**Material for this exercise**
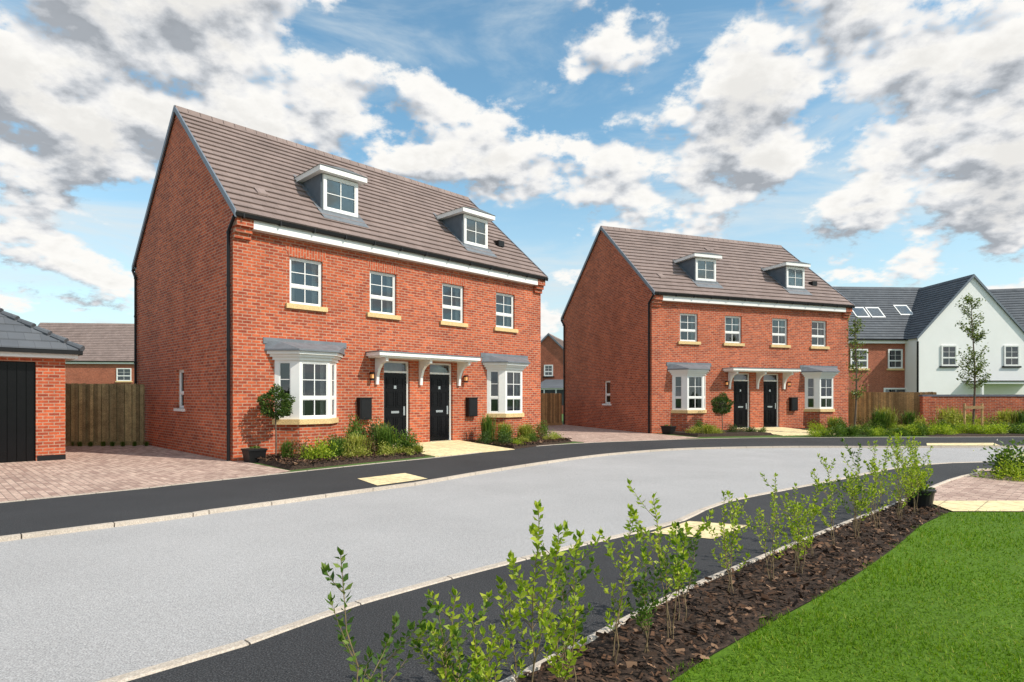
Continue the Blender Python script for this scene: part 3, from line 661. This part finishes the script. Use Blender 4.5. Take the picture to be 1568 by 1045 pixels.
def tube(mb,pts,r0,r1,k,n=6):
    m=len(pts)-1
    for i in range(m):
        a=r0+(r1-r0)*i/m;b=r0+(r1-r0)*(i+1)/m; mb.cyl(pts[i],pts[i+1],a,b,k,n)
def sapling(x,y,h,dens=1.0):
    e=empty('hedge_sapling',(x,y,0)); mb=MB(); LC=[];LD=[]
    ns=random.choice([2,2,3,3])
    for s in range(ns):
        hh=h*(1 if s==0 else random.uniform(.5,.95)); az=random.uniform(0,6.28); lean=random.uniform(.05,.2)*h*(0.6 if s==0 else 1.4)
        P=[]; m=7; b=Vector((random.uniform(-.03,.03),random.uniform(-.03,.03),0)); wob=[random.uniform(-.012,.012) for _ in range(16)]
        for i in range(m+1):
            t=i/m; P.append(b+Vector((math.cos(az)*lean*t**1.4+wob[i],math.sin(az)*lean*t**1.4+wob[i+7],hh*t)))
        tube(mb,P,.004,.0014,'stem',5)
        shoots=[(P,.45)]
        for q in range(max(3,int(random.randint(4,7)*dens))):
            i=random.randint(2,m-1); a=random.uniform(0,6.28); ln=random.uniform(.08,.26)*h*1.2
            Q=[P[i]+Vector((math.cos(a)*ln*t*.8,math.sin(a)*ln*t*.8,ln*t*(.65+.3*t))) for t in (0,.33,.66,1)]
            tube(mb,Q,.002,.0009,'stem',4); shoots.append((Q,.25))
        for Q,st in shoots:
            tot=sum((Q[i+1]-Q[i]).length for i in range(len(Q)-1)); cnt=int(tot*58*dens*(1-st*.5))+4
            for c in range(cnt):
                t=st+(1-st)*((c+.5)/cnt)**.75; f=t*(len(Q)-1); i=min(int(f),len(Q)-2); p=Q[i].lerp(Q[i+1],f-i); ax=(Q[i+1]-Q[i]).normalized()
                a=c*2.4+random.uniform(-.5,.5); r=Vector((math.cos(a),math.sin(a),0)); d=r*.9+ax*random.uniform(.3,1.1)+Vector((0,0,random.uniform(-.2,.2)))
                LC.append(tuple(p)); LD.append(tuple(d))
            for c in range(5):
                a=random.uniform(0,6.28); LC.append(tuple(Q[-1])); LD.append((math.cos(a)*.5,math.sin(a)*.5,1))
    mb.obj('stems',e)
    quads_obj('leaves',leafV(np.array(LC),np.array(LD),.034*(.85+.3*random.random()),.5,.1),'leaf_lime' if random.random()<.86 else 'leaf_mid',parent=e)
def cl(Y):
    ys=[-1,.75,2.05,2.96,3.39,3.84,4.59,5.58,6.55,7.3,8.5]; xi=[-3.6,-1.6,-.4,.38,.80,1.26,2.03,3.05,4.05,4.9,5.9]
    return float(np.interp(Y,ys,xi))
random.seed(31)
for (Y,h,dx) in ((2.05,.86,-.02),(2.22,.60,.12),(2.34,.62,.02),(2.45,.56,-.02),(2.64,.92,.0),(2.76,.70,.1),(2.95,.60,-.05),(3.15,.78,.0),(3.28,.56,.1),(3.48,.82,.06),(3.72,.56,-.05),
   (4.25,.70,-.08),(4.54,.80,.02),(4.75,.55,.1),(4.95,.66,.0),(5.25,.66,-.05),(5.6,.80,-.05),(5.9,.72,.06),(6.15,.90,-.06),(6.35,.82,.05),(6.55,.9,-.1),(6.75,.84,.1),(6.95,.95,.0),(7.15,.86,.1),(7.35,.96,-.08),(7.55,.88,.04)):
    sapling(cl(Y)+dx-.05,Y,h)

def topiary(x,y,h,r):
    e=empty('topiary_tree',(x,y,0)); mb=MB(); tube(mb,[(0,0,0),(.01,0,h*.35),(-.01,.01,h*.7),(0,0,h)],.018,.014,'bark',7)
    for i in range(14):
        a=random.uniform(0,6.28);b=random.uniform(-.8,1.3); mb.cyl((0,0,h-.05),(math.cos(a)*math.cos(b)*r*.8,math.sin(a)*math.cos(b)*r*.8,h+math.sin(b)*r*.8),.006,.003,'bark',4)
    mb.obj('trunk',e); n=2400; d=rng.normal(size=(n,3)); d/=np.linalg.norm(d,axis=1,keepdims=True)
    lump=1+.2*np.sin(d[:,0]*5+1)*np.sin(d[:,1]*4+2)+.13*np.sin(d[:,2]*7)
    p=d*r*(rng.uniform(.5,1.1,n)**.5*lump)[:,None]+np.array([0,0,h])
    quads_obj('foliage',leafV(p,d+rng.normal(0,.5,(n,3)),.055,.5),'leaf_dark',parent=e)
    k=p[rng.random(n)<.35]; quads_obj('foliage_tips',leafV(k,k-np.array([0,0,h])+rng.normal(0,.1,k.shape),.055,.5),'leaf_mid',parent=e)
p=H1(.72,.5); topiary(p[0],p[1],1.27,.30); p=H2(2.29,1.2); topiary(p[0],p[1],1.12,.34)
def tree(x,y,h,cr,leafn,lean=.0):
    e=empty('young_tree',(x,y,0)); mb=MB(); P=[Vector((lean*t*t+.05*math.sin(t*5),.03*math.cos(t*6),h*t*.97)) for t in [i/9 for i in range(10)]]
    tube(mb,P,.045,.008,'bark',8); C=[];D=[]
    for b in range(34):
        t=random.uniform(.28,.97); i=int(t*9); p=P[i].lerp(P[min(i+1,9)],t*9-i); a=random.uniform(0,6.28); ln=cr*(1.15-.55*t)*random.uniform(.5,1.15)
        Q=[p+Vector((math.cos(a)*ln*s,math.sin(a)*ln*s,ln*1.0*s*(.6+.5*s))) for s in (0,.3,.6,1)]
        tube(mb,Q,.013,.003,'bark',5)
        k=int(leafn/34*random.uniform(.3,1.7))
        for _ in range(k):
            s=random.uniform(.25,1.05); q=Q[0].lerp(Q[-1],s)+Vector((random.gauss(0,.06),random.gauss(0,.06),random.gauss(0,.07)))
            C.append(tuple(q)); D.append((random.gauss(0,1),random.gauss(0,1),random.gauss(-.2,.7)))
    mb.obj('trunk_and_branches',e); quads_obj('foliage',leafV(np.array(C),np.array(D),.085,.6),'leaf_tree',parent=e)
    return e
random.seed(3)
e=tree(17.35,22.7,5.25,.58,2100)
mb=MB()
for s in (-.33,.33): mb.cyl((s,0,0),(s,0,1.15),.04,.04,'woodl',8)
mb.box(-.37,.37,-.06,-.03,.95,1.06,'woodl'); mb.obj('support_stakes',e)
tree(12.6,22.2,4.5,.36,1000,.1)
def pot(x,y,s,name='planter_pot'):
    mb=MB(); r=.16*s; t=.2*s; sq=lambda q:[(-q,-q),(q,-q),(q,q),(-q,q)]
    mb.prism(sq(r),0,.26*s,'black',top=sq(t)); mb.prism(sq(t+.015),.26*s,.30*s,'black'); mb.prism(sq(t-.03),.30*s,.305*s,'soil')
    o=mb.obj(name); o.location=(x,y,0.004); o.rotation_euler=(0,0,A1)
    V=shrubV(.15*s,.06*s,70,.04); V[:,:,2]+=.30*s; f=quads_obj('plant',V,'leaf_mid'); f.parent=o; return o
p=H1(.28,.42); pot(*p,.95); p=H2(.4,.5); pot(*p,1.0)
def roundpot(x,y):
    mb=MB(); mb.cyl((0,0,0),(0,0,.20),.13,.16,'black',20); mb.cyl((0,0,.20),(0,0,.225),.175,.175,'black',20); o=mb.obj('planter_pot'); o.location=(x,y,.01)
    f=quads_obj('plant',shrubV(.22,.25,200,.05)+np.array([0,0,.16]),'leaf_dark'); f.parent=o
roundpot(5.15,7.62)

# ------------------------------------------------------------ sun + world
az=Vector((.91,-.415)).normalized(); el=math.radians(43)
sv=Vector((az.x*math.cos(el),az.y*math.cos(el),math.sin(el)))
ld=bpy.data.lights.new('sun','SUN'); ld.energy=4.5; ld.angle=math.radians(.5); ld.color=(1,.94,.84)
lo=bpy.data.objects.new('sun',ld); COL.objects.link(lo); lo.rotation_euler=(-sv).to_track_quat('-Z','Y').to_euler(); lo.location=(20,-10,30)
w=bpy.data.worlds.new('World'); sc.world=w; w.use_nodes=True; nt=w.node_tree; bg=nt.nodes['Background']; bg.inputs['Strength'].default_value=.12
try: w.cycles.sampling_method='NONE'
except Exception as ex: print(ex)
sky=N(nt,'ShaderNodeTexSky'); sky.sky_type='NISHITA'; sky.sun_disc=False; sky.sun_elevation=el; sky.sun_rotation=math.atan2(az.x,az.y); sky.dust_density=.6; sky.ozone_density=1.5
tc=N(nt,'ShaderNodeTexCoord').outputs['Generated']
def mth(op,a,b=None,clamp=False):
    n=N(nt,'ShaderNodeMath',operation=op); n.use_clamp=clamp
    for i,v in enumerate((a,b)):
        if v is None: continue
        if isinstance(v,(int,float)): n.inputs[i].default_value=v
        else: L(nt,v,n.inputs[i])
    return n.outputs[0]
def vmth(op,a,b=None,sc_=None):
    n=N(nt,'ShaderNodeVectorMath',operation=op)
    for i,v in enumerate((a,b)):
        if v is None: continue
        if isinstance(v,tuple): n.inputs[i].default_value=v
        else: L(nt,v,n.inputs[i])
    if sc_ is not None:
        if isinstance(sc_,(int,float)): n.inputs['Scale'].default_value=sc_
        else: L(nt,sc_,n.inputs['Scale'])
    return n.outputs['Value'] if op in('DISTANCE','DOT_PRODUCT','LENGTH') else n.outputs['Vector']
def mrange(v,a,b,c,d,smooth=True):
    n=N(nt,'ShaderNodeMapRange'); n.interpolation_type='SMOOTHSTEP' if smooth else 'LINEAR'; n.clamp=True
    L(nt,v,n.inputs[0])
    for i,q in zip((1,2,3,4),(a,b,c,d)): n.inputs[i].default_value=q
    return n.outputs[0]
def dirpx(px,py):
    v=Vector(((px-784)/924,1,(608-py)/924)).normalized(); return tuple(v)
BL=[(90,40,240,.18),(380,60,180,.16),(70,235,150,.17),(210,240,80,.10),(500,180,85,.15),(630,165,100,.19),(700,190,50,.08),
    (930,60,120,.17),(780,270,90,.18),(905,285,90,.16),(1170,50,140,.15),(1370,80,200,.18),(1520,170,160,.16),(1160,195,70,.13),(1060,270,85,.17),(1150,265,70,.12),
    (1500,265,105,.15),(1480,375,105,.16),(1120,335,60,.12),(970,335,55,.11),(1270,400,60,.12),(100,430,150,.05),(1560,330,70,.1),
    (700,70,125,-.10),(1290,320,75,-.08),(900,190,60,-.06)]
def blobs(vec):
    wn=N(nt,'ShaderNodeTexNoise'); wn.inputs['Scale'].default_value=9; wn.inputs['Detail'].default_value=3; wn.inputs['Roughness'].default_value=.6; L(nt,vec,wn.inputs['Vector'])
    wv=vmth('SCALE',vmth('SUBTRACT',wn.outputs['Color'],(.5,.5,.5)),None,.15); q=vmth('ADD',vec,wv); d=None
    for (px,py,r,a) in BL:
        dd=vmth('DISTANCE',q,dirpx(px,py)); m=mrange(dd,0,r/924*1.2,a,0); d=m if d is None else mth('ADD',d,m)
    sp=N(nt,'ShaderNodeSeparateXYZ'); L(nt,vec,sp.inputs[0])
    return mth('ADD',d,mrange(sp.outputs[1],.7,.2,0,.09))
def cn(vec,detail):
    sp=N(nt,'ShaderNodeSeparateXYZ'); L(nt,vec,sp.inputs[0])
    z=mth('MAXIMUM',sp.outputs[2],0.0); g=mth('DIVIDE',1.0,mth('ADD',z,.5))
    P=vmth('SCALE',vec,None,g); P=vmth('MULTIPLY',P,(1,1,1.7))
    n=N(nt,'ShaderNodeTexNoise'); n.inputs['Scale'].default_value=6.0; n.inputs['Detail'].default_value=detail; n.inputs['Roughness'].default_value=.58; n.inputs['Lacunarity'].default_value=2.1
    L(nt,P,n.inputs['Vector']); return mth('MULTIPLY',n.outputs['Fac'],1.25)
off=vmth('ADD',tc,(.014,0,.034))
b0=blobs(tc); b1=blobs(off)
n8=cn(tc,8); n3=cn(tc,3); n3o=cn(off,3)
d0=mth('ADD',n8,b0)
dens=mth('SUBTRACT',d0,.70)
mask=mrange(dens,-.02,.10,0,1)
low=mth('ADD',mth('SUBTRACT',n3,n3o),mth('MULTIPLY',mth('SUBTRACT',b0,b1),.8))
hi=mth('MULTIPLY',mth('SUBTRACT',n3,n8),.8)
lit=mrange(mth('ADD',low,hi),-.15,.09,0,1,False)
thick=mrange(dens,.10,.34,1,.84)
rp=N(nt,'ShaderNodeValToRGB'); cr=rp.color_ramp; cr.elements[0].position=0; cr.elements[0].color=(.40,.43,.47,1); cr.elements[1].position=1; cr.elements[1].color=(1,.985,.95,1)
for (pp,col) in ((.35,(.64,.665,.70,1)),(.65,(.88,.88,.88,1))):
    e2=cr.elements.new(pp); e2.color=col
L(nt,lit,rp.inputs['Fac'])
cc=vmth('SCALE',rp.outputs['Color'],None,mth('MULTIPLY',thick,8.3))
cir=N(nt,'ShaderNodeTexNoise'); cir.inputs['Scale'].default_value=2.6; cir.inputs['Detail'].default_value=6; cir.inputs['Roughness'].default_value=.62; cir.inputs['Distortion'].default_value=.6
L(nt,vmth('MULTIPLY',tc,(1,1,4)),cir.inputs['Vector'])
spz=N(nt,'ShaderNodeSeparateXYZ'); L(nt,tc,spz.inputs[0])
hz=mrange(spz.outputs[2],0,.40,.66,.0)
haze=mth('ADD',mrange(cir.outputs['Fac'],.40,.72,0,.6),hz,True)
base=mixc(nt,1.0,sky.outputs[0],(1.4,1.8,1.65),'MULTIPLY')
c1=mixc(nt,haze,base,(6.3,6.9,7.1))
fin=mixc(nt,mask,c1,cc)
L(nt,fin,bg.inputs['Color'])

cam=bpy.data.cameras.new('camera'); co_=bpy.data.objects.new('camera',cam); COL.objects.link(co_)
co_.location=(0,0,1.4); co_.rotation_euler=(math.radians(90),0,0); cam.sensor_width=36; cam.lens=924/1568*36; cam.shift_y=85.5/1568; cam.clip_end=3000; cam.clip_start=.05
sc.camera=co_
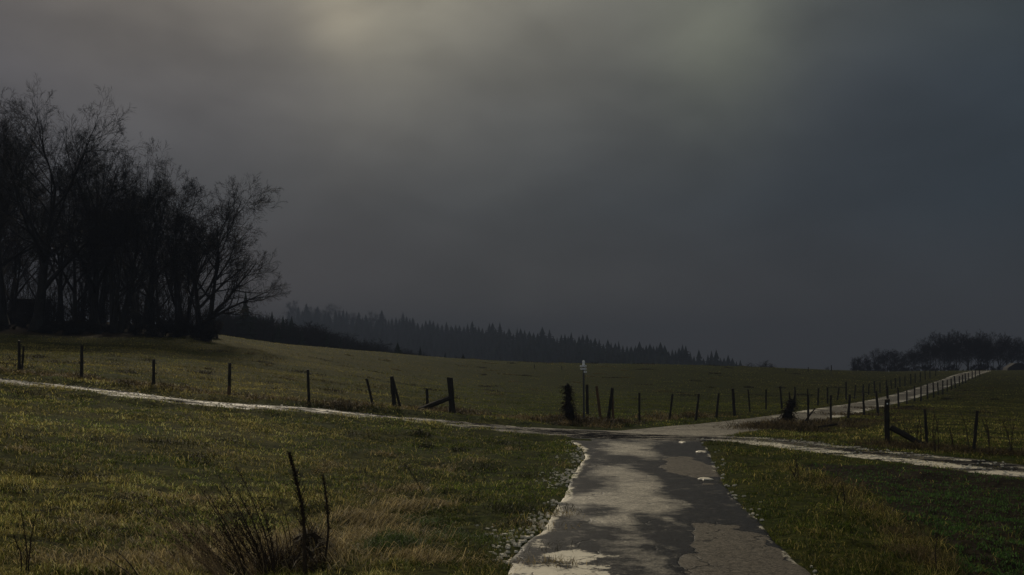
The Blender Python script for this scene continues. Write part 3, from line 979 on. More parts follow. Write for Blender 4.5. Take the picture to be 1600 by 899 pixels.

**Aim of the task**
Pull every line containing the word "from" out of the entries above.

**Full answer**
Continue the Blender Python script for this scene: part 3, from line 661. This part finishes the script. Use Blender 4.5. Take the picture to be 1568 by 1045 pixels.
The Blender Python script for this scene continues. Write part 3, from line 979 on. More parts follow. Write for Blender 4.5. Take the picture to be 1600 by 899 pixels.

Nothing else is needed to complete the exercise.